Exercise task =>
Write out exactly the lines from the line with "plant('blue_spruce', 'silvery blue" through the line with "plant('tufted_conifer', 'conifer with", including both, and nothing more.

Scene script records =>

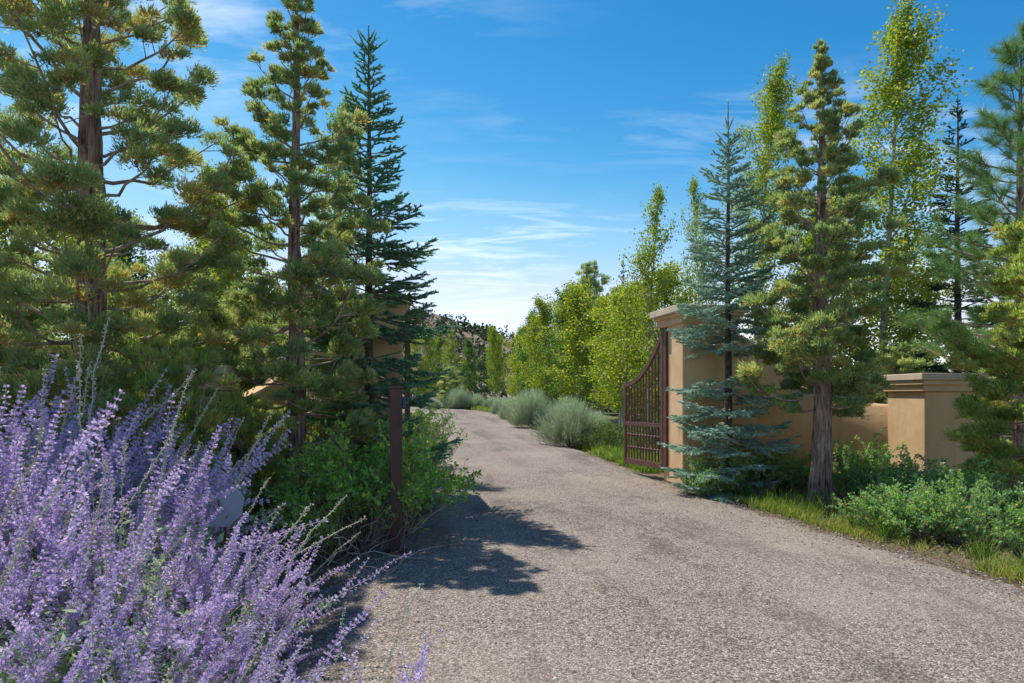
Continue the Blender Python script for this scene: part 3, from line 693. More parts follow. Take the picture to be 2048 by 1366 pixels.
def leafy_shrub(seed, H, R, nstem=30, nleaf=3500, leaf=.045, lw=.55, mat='shrub', low=.25, round_=False, wood=.5, spread=1.0):
    rng = np.random.default_rng(seed); B = Acc(); tw = []
    for i in range(nstem):
        az = rng.uniform(0, 6.28); rr = R*np.sqrt(rng.uniform(0, 1)); h = H*rng.uniform(.6, 1.05)*(1-.45*(rr/R)**2); d = np.array([cos(az), sin(az)]); s = np.linspace(0, 1, 7)
        b = d*rng.uniform(0, .15)*R
        P = np.stack([b[0]+d[0]*rr*s**.8, b[1]+d[1]*rr*s**.8, h*s**(.85)], -1)+np.concatenate([np.zeros((1, 3)), rng.normal(0, .03*H, (6, 3))])
        B.tube(P, (.009*H**.5)*(1-.8*s)+.001, 4, rng.uniform(0, 1))
        for j in range(9):
            sj = rng.uniform(low, 1); c = np.array([np.interp(sj, s, P[:, q]) for q in range(3)]); dv = unit(rng.normal(0, 1, 3)+np.array([d[0]*.6, d[1]*.6, .6])); ll = rng.uniform(.06, .26)*H**.6
            B.tube(np.stack([c, c+dv*ll*.5+rng.normal(0, .01, 3), c+dv*ll]), [.003, .0025, .0015], 3, rng.uniform(0, 1)); tw.append((c, dv*ll))
        tw.append((P[4], P[6]-P[4]))
    c = np.array([t[0] for t in tw]); d = np.array([t[1] for t in tw]); idx = rng.integers(0, len(c), nleaf); u = rng.uniform(.1, 1.05, nleaf); dn = unit(d)
    N = nleaf; rr = rdir(rng, N); nd = unit(rr*.8+dn[idx]*.6+np.array([0, 0, .12])); tb = rng.uniform(0, 1, len(c))
    pos = c[idx]+d[idx]*u[:, None]+rr*.008; tint = np.clip(.15+.38*tb[idx]+.22*(pos[:, 2]/H-.4)+rng.normal(0, .12, N), 0, .9); tint[rng.uniform(0, 1, N) < .012] = 1
    sz = leaf*rng.uniform(.6, 1.25, N); F = Acc(); tv, tt = (ROUND_V, ROUND_T) if round_ else (LEAF_V, LEAF_T)
    # leaf blades turn their faces upward
    F.inst(tv, tt, pos, basis(nd, rng.normal(pi, .9, N), sz*lw, sz*lw, sz), tint)
    return [('stems', B.mesh('stems', 'twig')), ('leaves', F.mesh('leaves', mat))]

def rabbitbrush(seed, H, R, n=3800):
    rng = np.random.default_rng(seed); B = Acc(); F = Acc()
    for i in range(26):
        az = rng.uniform(0, 6.28); rr = R*rng.uniform(.2, .9); d = np.array([cos(az), sin(az)]); s = np.linspace(0, 1, 5)
        B.tube(np.stack([d[0]*rr*s, d[1]*rr*s, H*.6*s**.7], -1)+np.concatenate([np.zeros((1, 3)), rng.normal(0, .04, (4, 3))]), .02*(1-.7*s), 4, rng.uniform(0, .6))
    az = rng.uniform(0, 6.28, n); q = np.sqrt(rng.uniform(0, 1, n)); lob = 1+.20*np.sin(az*3+seed)+.14*np.sin(az*7+seed*2)+.10*np.sin(az*17+seed)
    tip = np.stack([R*lob*q*np.cos(az), R*lob*q*np.sin(az), H*np.sqrt(np.clip(1-.90*q**2.4, 0, 1))*rng.uniform(.30, 1.10, n)**.8], -1)
    base = tip*np.array([.62, .62, .35])+rng.normal(0, .03, (n, 3)); d = tip-base+rng.normal(0, .05, (n, 3)); L = np.minimum(np.linalg.norm(d, axis=1), .5)
    tint = np.clip(.25+.55*(tip[:, 2]/H)+rng.normal(0, .16, n)-.15, 0, 1)
    F.inst(CONE_V, CONE_T, tip-unit(d)*L[:, None], basis(d, rng.uniform(0, 6, n), .011, .011, L), tint)
    m = n*3; ii = rng.integers(0, n, m); u = rng.uniform(.35, 1, m); dd = unit(unit(d)[ii]+rng.normal(0, .38, (m, 3)))
    F.inst(NEED_V, NEED_T, (tip-unit(d)*L[:, None])[ii]+(unit(d)*L[:, None])[ii]*u[:, None], basis(dd, rng.uniform(0, 6, m), .010, .010, rng.uniform(.05, .12, m)), np.clip(tint[ii]+rng.normal(.05, .12, m), 0, 1))
    return [('stems', B.mesh('stems', 'twig')), ('foliage', F.mesh('foliage', 'rabbit'))]

def ip(*pts):
    xs = [p[0] for p in pts]; ys = [p[1] for p in pts]
    return lambda h: float(np.interp(h, xs, ys))
def PXY(px, d): return ((px-1024)/1365*d, d)           # plan position of a measured column at a measured distance

# ------------------------------------------------------------------ near trees
plant('tufted_conifer', 'largest conifer at left with thick shaggy trunk behind purple sage', 'tree', (*PXY(172, 7.2), 0),
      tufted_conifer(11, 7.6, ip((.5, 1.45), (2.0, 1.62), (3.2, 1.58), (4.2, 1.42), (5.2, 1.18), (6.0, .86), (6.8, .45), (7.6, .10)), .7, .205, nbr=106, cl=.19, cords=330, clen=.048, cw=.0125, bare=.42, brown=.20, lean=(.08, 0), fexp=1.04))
plant('tufted_conifer', 'slim pointed conifer left of the green spruce at the left gate', 'tree', (*PXY(592, 8.2), 0),
      tufted_conifer(23, 6.55, ip((.7, 1.0), (1.6, 1.15), (2.6, 1.10), (3.6, .95), (4.5, .80), (5.3, .52), (6.0, .34), (6.55, .10)), .85, .125, nbr=100, cl=.155, cords=260, clen=.05, cw=.0135, bare=.4, brown=.16, fexp=1.0))
plant('green_spruce', 'slender dark green spruce beside the left gate pillar', 'tree', (*PXY(738, 9.7), 0),
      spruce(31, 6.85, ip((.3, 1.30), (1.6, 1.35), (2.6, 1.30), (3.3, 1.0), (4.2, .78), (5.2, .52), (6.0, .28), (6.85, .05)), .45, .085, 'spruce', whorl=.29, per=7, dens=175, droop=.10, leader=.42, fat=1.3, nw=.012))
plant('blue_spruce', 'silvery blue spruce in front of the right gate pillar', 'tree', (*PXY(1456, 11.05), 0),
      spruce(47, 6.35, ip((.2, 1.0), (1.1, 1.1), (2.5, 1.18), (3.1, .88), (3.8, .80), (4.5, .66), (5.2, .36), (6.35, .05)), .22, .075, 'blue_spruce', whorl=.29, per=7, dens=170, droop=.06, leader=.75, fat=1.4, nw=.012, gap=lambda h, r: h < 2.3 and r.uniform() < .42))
plant('tufted_conifer', 'conifer with bare lower trunk right of the blue spruce', 'tree', (*PXY(1642, 9.9), 0),
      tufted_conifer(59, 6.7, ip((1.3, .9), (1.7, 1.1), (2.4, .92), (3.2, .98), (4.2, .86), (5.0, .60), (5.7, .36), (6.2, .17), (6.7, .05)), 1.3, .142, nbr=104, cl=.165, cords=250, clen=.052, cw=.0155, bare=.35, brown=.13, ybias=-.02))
plant('golden_conifer', 'bushy yellow green conifer at the right edge', 'tree', (*PXY(2075, 8.3), 0),
      tufted_conifer(67, 3.75, ip((.6, .85), (1.2, 1.0), (2.2, .9), (3.0, .62), (3.75, .1)), .55, .085, nbr=74, cl=.17, cords=250, clen=.052, cw=.0135, bare=.3, mat='tuft_yellow', brown=.2))
plant('long_needle_pine', 'long needled pine rising behind the golden conifer at right', 'tree', (*PXY(2040, 10.6), 0), pine(71, 6.9, 1.35, 2.0, .12, 84, .20))

# ------------------------------------------------------------------ aspens and background trees
ASP = [aspen(101, 9.0, 1.3, 1.8, .075, 21000, .056, nbr=50, shape=.8), aspen(102, 7.0, 1.1, 1.6, .06, 9000, .062, nbr=34, stems=2),
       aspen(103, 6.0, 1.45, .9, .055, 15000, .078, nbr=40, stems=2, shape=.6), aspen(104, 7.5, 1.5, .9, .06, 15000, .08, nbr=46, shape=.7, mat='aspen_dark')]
def put_aspen(v, px_, d, h, label, group=None, rz=0.0, wide=1.0):
    base = (9.0, 7.0, 6.0, 7.5)[v]; k = h/base; x, y = PXY(px_, d)
    plant('aspen_tree', label, 'tree', (x, y, float(gz(x, y))-.02), ASP[v], rz, (k*wide, k*wide, k), group)
put_aspen(0, 1757, 15.5, 9.6, 'tallest slender aspen behind the right wall', rz=.4, wide=1.2)
put_aspen(0, 1505, 16.5, 9.5, 'slim tall aspen rising behind the blue spruce', rz=2.2, wide=.85)
put_aspen(1, 1322, 17.5, 6.9, 'forked aspen above the right gate pillar, left of the blue spruce', rz=1.0, wide=.85)
put_aspen(1, 1385, 19.5, 7.5, 'thin aspen just behind the blue spruce tip', rz=4.0, wide=.6)
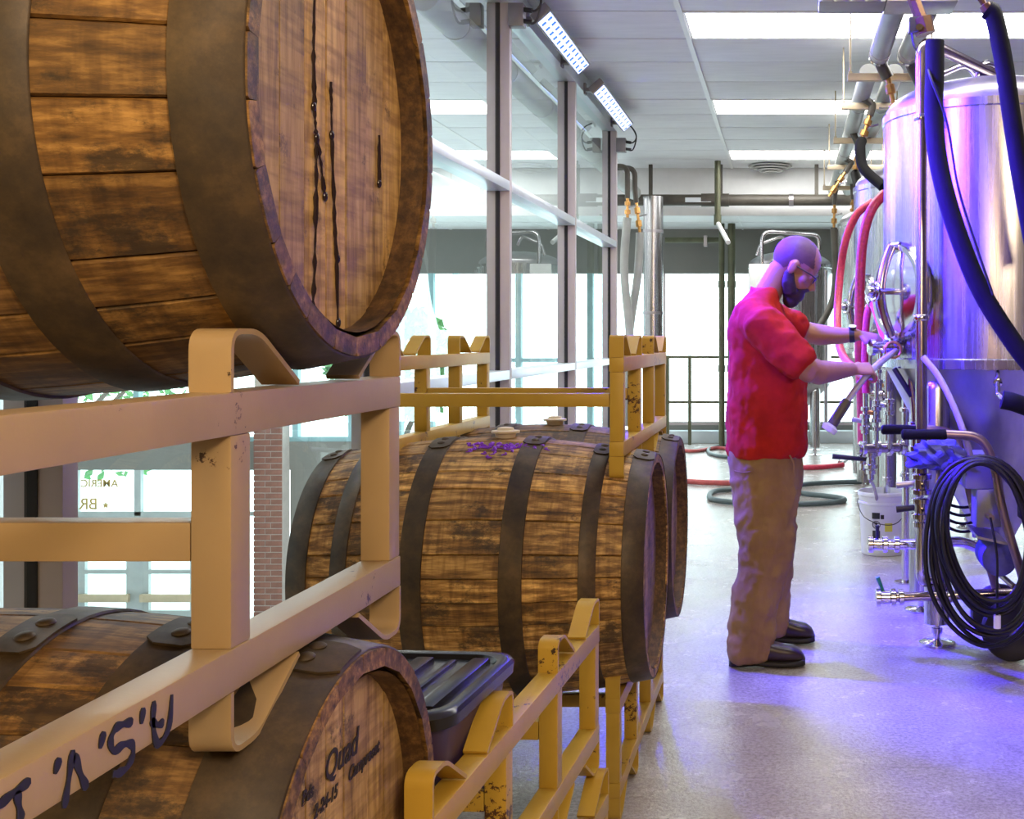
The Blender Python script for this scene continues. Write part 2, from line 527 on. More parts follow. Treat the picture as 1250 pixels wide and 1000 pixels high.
# entrance doors
def leaf(name, x0, x1):
    s = struct(name, MB().box((x0, YB, -3), (x0 + .1, YB + .06, -.93)).box((x1 - .1, YB, -3), (x1, YB + .06, -.93))
               .box((x0 + .1, YB, -1.05), (x1 - .1, YB + .06, -.93)).box((x0 + .1, YB, -3), (x1 - .1, YB + .06, -2.8))
               .box((x0 + .1, YB, -2.2), (x1 - .1, YB + .06, -2.12)).box((x0 + .1, YB, -1.66), (x1 - .1, YB + .06, -1.61)), 'door_metal')
    obj('pane', MB().box((x0 + .1, YB + .03, -2.8), (x1 - .1, YB + .035, -1.05)), 'glass', s)
    obj('push_bar', MB().box((x0 + .03, YB - .09, -2.0), (x1 - .03, YB - .03, -1.9), bevel=.01), 'strut', s)
leaf('door_1', -8.94, -8.22)
leaf('door_2', -8.14, -7.42)
w = struct('window_3', MB().box((-9.3, YB, -.93), (-6.63, YB + .06, -.88)), 'door_metal')
for x in (-9.28, -8.98, -8.18, -7.38, -6.66): obj('mullion', MB().box((x - .04, YB, -3), (x + .04, YB + .07, -.355)), 'door_metal', w)
obj('pane', MB().box((-9.25, YB + .03, -.88), (-6.63, YB + .035, -.355)), 'glass', w)
obj('pane', MB().box((-7.34, YB + .03, -3), (-6.7, YB + .035, -.93)), 'glass', w)
for body, px, pz, sz in (('AMERIC', 143, -.57, .135), ('BR', 118, -.85, .20)):
    o = obj('lettering', text_mesh(body, sz, .002, 0, .002), 'gold', w)
    o.rotation_euler = (R(90), 0, R(180)); o.location = ((px - VX) * YB / F, YB + .02, pz)
st = MB(); ring = [((.05 if i % 2 == 0 else .02) * math.sin(PI * i / 5), (.05 if i % 2 == 0 else .02) * math.cos(PI * i / 5)) for i in range(10)]
st.ring_loft([[(x, 0, z) for x, z in ring], [(x, .004, z) for x, z in ring]])
obj('star', st, 'gold', w, ((128 - VX) * YB / F, YB + .015, -.80))
# brick pier
pier = struct('wall_pier', MB().box((-6.62, YB - .19, -3), (-6.27, YB, 2.117)), 'mortar')
bme = MB().box((0, 0, 0), (.205, .1, .062), bevel=.004).mesh('brick'); bme.materials.append(M['brick'])
hme = MB().box((0, 0, 0), (.135, .1, .062), bevel=.004).mesh('brick'); hme.materials.append(M['brick'])
for k in range(37):
    z = -2.45 + .0735 * k
    for (x, me) in (((-6.63, bme), (-6.415, hme)) if k % 2 else ((-6.63, hme), (-6.485, bme))):
        o = obj('brick', me, None, pier, (x, YB - .2 + random.uniform(0, .003), z))

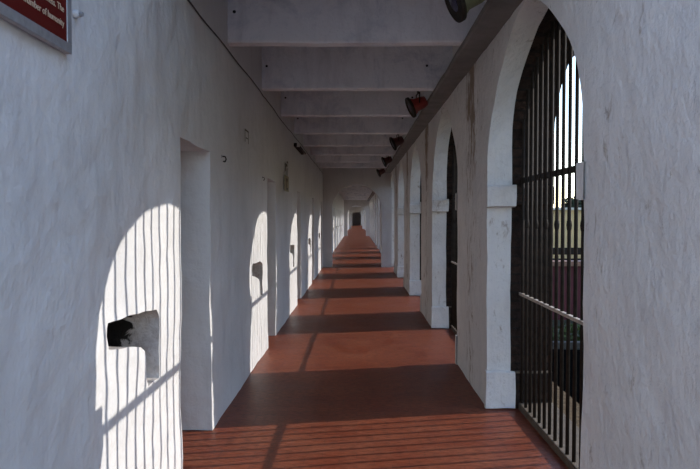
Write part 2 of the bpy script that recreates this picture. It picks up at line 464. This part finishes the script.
# ------------------------------------------------------------------ iron grilles in the arches
def bar_mesh(h, collar=False):
    bm = bmesh.new(); tube(bm, (0, 0, .05), (0, 0, h),   .0128, 8)
    if collar: lathe(bm, [(.0105, 1.51), (.016, 1.525), (.019, 1.55), (.016, 1.575), (.0105, 1.59)], Matrix.Identity(4), 10)
    return bm
def make_grille(k, label, parts, group=None):
    yc = YC0 + BAY*k
    e = empty('iron_grille', (GX, yc, 0), label, 'grille', group) if parts else None
    nbar = 18; sp = .1295
    big = None if parts else bmesh.new()
    for i in range(nbar):
        y = (i-(nbar-1)/2)*sp
        h = arch_h(y, .85)
        if parts:
            bm = bar_mesh(h, i % 2 == 0 and i > 0); o = link('bar', bm, M_iron, e, smooth=True); o.location.y = y
        else: tube(big, (0, y, .05), (0, y, h), .0115, 6)
    for j, (z, dz, dx) in enumerate(((1.905, .022, .007), (.963, .022, .007))):
        bm = bmesh.new() if parts else big
        box(bm, (-dx*(1 if j == 0 else 2.6), -RAD+.004, z-dz*(1 if j == 0 else .5)), (dx, RAD-.004, z+dz*(1 if j == 0 else .5)))
        if parts:
            link('rail', bm, M_iron if j == 0 else M_rail_lit, e)
    if parts: return e
    o = link('iron_grille', big, M_iron); o.location = (GX, yc, 0); tag(o, label, 'grille', group); return o
make_grille(0, 'tall black iron bar grille filling the nearest archway on the right', True)
make_grille(1, 'black iron grille in the second archway on the right, seen as a narrow dark slit', True)
make_grille(-1, 'black iron bar grille in the archway just behind the viewer', True)
make_grille(2, 'black iron grille deep in the third archway on the right', False)
src = None
for k in range(3, KMAX+1):
    lab = 'black iron grille inside one of the distant archways past the third'
    if src is None:
        src = make_grille(k, lab, False, 'grilles of the distant archways')
    else:
        o = src.copy(); COL.objects.link(o); o.location.y = YC0+BAY*k; o['label'] = lab; o['group'] = 'grilles of the distant archways'

# ------------------------------------------------------------------ signboard
e = empty('signboard', (-HW, 2.417, 2.208), 'maroon notice board with cream lettering and pale metal edge high on the left wall', 'sign')
x1, y1 = .020, -1.35
bm = bmesh.new(); box(bm, (.004, y1, 0), (x1, 0, .92), .004); link('board', bm, M_rim, e)
bm = bmesh.new(); box(bm, (x1, y1+.03, .03), (x1+.004, -.03, .89)); link('panel', bm, M_maroon, e)
bm = bmesh.new()
for (a, b) in (((y1, .0), (0, .036)), ((y1, .884), (0, .92)), ((y1, .036), (y1+.036, .884)), ((-.036, .036), (0, .884))):
    box(bm, (x1, a[0], a[1]), (x1+.008, b[0], b[1]), .002)
link('frame', bm, M_steel, e)
lines = ['the birth of a nation in chains and', 'its stones remain a silent witness. The', 't chamber of humanity']
def text_mesh(body, size):
    c = bpy.data.curves.new('t', 'FONT'); c.body = body; c.size = size; c.extrude = .0008; c.align_x = 'RIGHT'
    o = bpy.data.objects.new('t', c); COL.objects.link(o)
    me = bpy.data.meshes.new_from_object(o.evaluated_get(bpy.context.evaluated_depsgraph_get()))
    bpy.data.objects.remove(o); return me
for i, s in enumerate(lines[::-1]):
    me = text_mesh(s, .034); me.materials.append(M_cream)
    o = bpy.data.objects.new('lettering', me); COL.objects.link(o); o.parent = e
    o.matrix_local = Matrix.Translation((x1+.0055, -.058, .085+.052*i)) @ Matrix(((0, 0, 1, 0), (1, 0, 0, 0), (0, 1, 0, 0), (0, 0, 0, 1)))

# ------------------------------------------------------------------ stage lamps hung behind the beams
def make_lamp(y, label, mat):
    e = empty('flood_lamp', (.76 if y > 5 else .71, y, 3.07), label, 'lamp')
    d = Vector((-.90, -.10, -.42)).normalized()
    m = Matrix.Translation((-.06, 0, -.10)) @ d.to_track_quat('Z', 'Y').to_matrix().to_4x4()
    bm = bmesh.new(); lathe(bm, [(.035, -.17), (.062, -.165), (.075, -.12), (.082, -.03), (.108, .01), (.118, .028)], m); link('housing', bm, mat, e, smooth=True)
    bm = bmesh.new(); lathe(bm, [(.118, .024), (.130, .024), (.132, .052), (.122, .056), (.118, .05)], m, 28); link('rim', bm, M_iron, e, smooth=True)
    bm = bmesh.new(); lathe(bm, [(.118, .040), (.09, .047), (.04, .052), (.01, .053)], m, 28); link('lens', bm, M_lens, e, smooth=True)
    bm = bmesh.new()
    c = m @ Vector((0, 0, -.06)); side = d.cross(Vector((0, 0, 1))).normalized()
    a, b = c+side*.10, c-side*.10; top = Vector((.03, 0, .03))
    box_pts = [(a, a+Vector((0, 0, .13))), (b, b+Vector((0, 0, .13))), (a+Vector((0, 0, .13)), b+Vector((0, 0, .13)))]
    for p, q in box_pts: tube(bm, p, q, .007, 8)
    link('bracket', bm, M_iron, e)
    bm = bmesh.new(); mid = (a+b)/2+Vector((0, 0, .13)); tube(bm, mid, (mid.x, mid.y, CEIL-3.07), .010, 8); link('hanger', bm, M_iron, e)
    return e
lamp_y = [4.1+BAY*i for i in range(5)]
make_lamp(lamp_y[0], 'khaki stage lamp with dark blue lens hanging at the top edge, nearest of the lamps', M_khaki)
make_lamp(lamp_y[1], 'bright red stage lamp with dark lens hanging in front of the third ceiling beam', M_red)
make_lamp(lamp_y[2], 'dark red stage lamp, third along the wall plate, next past the bright red one', M_dred)
make_lamp(lamp_y[3], 'small dark stage lamp, fourth along the wall plate', M_dred)
make_lamp(lamp_y[4], 'tiny dark stage lamp by the plate end, nearest to the cross wall', M_dred)

# tube light on the left wall
e = empty('tube_light', (-HW, 11.2, 2.86), 'slim dark batten light fixed high on the left wall below the beams', 'light')
bm = bmesh.new(); box(bm, (.0, 0, -.03), (.055, 1.5, .03), .006); link('batten', bm, M_iron, e)
bm = bmesh.new(); tube(bm, (.085, .05, -.01), (.085, 1.45, -.01), .016, 12); link('tube', bm, M_wire, e, smooth=True)
for y in (.03, 1.47):
    bm = bmesh.new(); box(bm, (.05, y-.02, -.035), (.105, y+.02, .02), .004); link('end_cap', bm, M_white, e)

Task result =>
plant('blue_spruce', 'silvery blue spruce in front of the right gate pillar', 'tree', (*PXY(1456, 11.05), 0),
      spruce(47, 6.35, ip((.2, 1.0), (1.1, 1.1), (2.5, 1.18), (3.1, .88), (3.8, .80), (4.5, .66), (5.2, .36), (6.35, .05)), .22, .075, 'blue_spruce', whorl=.29, per=7, dens=170, droop=.06, leader=.75, fat=1.4, nw=.012, gap=lambda h, r: h < 2.3 and r.uniform() < .42))
plant('tufted_conifer', 'conifer with bare lower trunk right of the blue spruce', 'tree', (*PXY(1642, 9.9), 0),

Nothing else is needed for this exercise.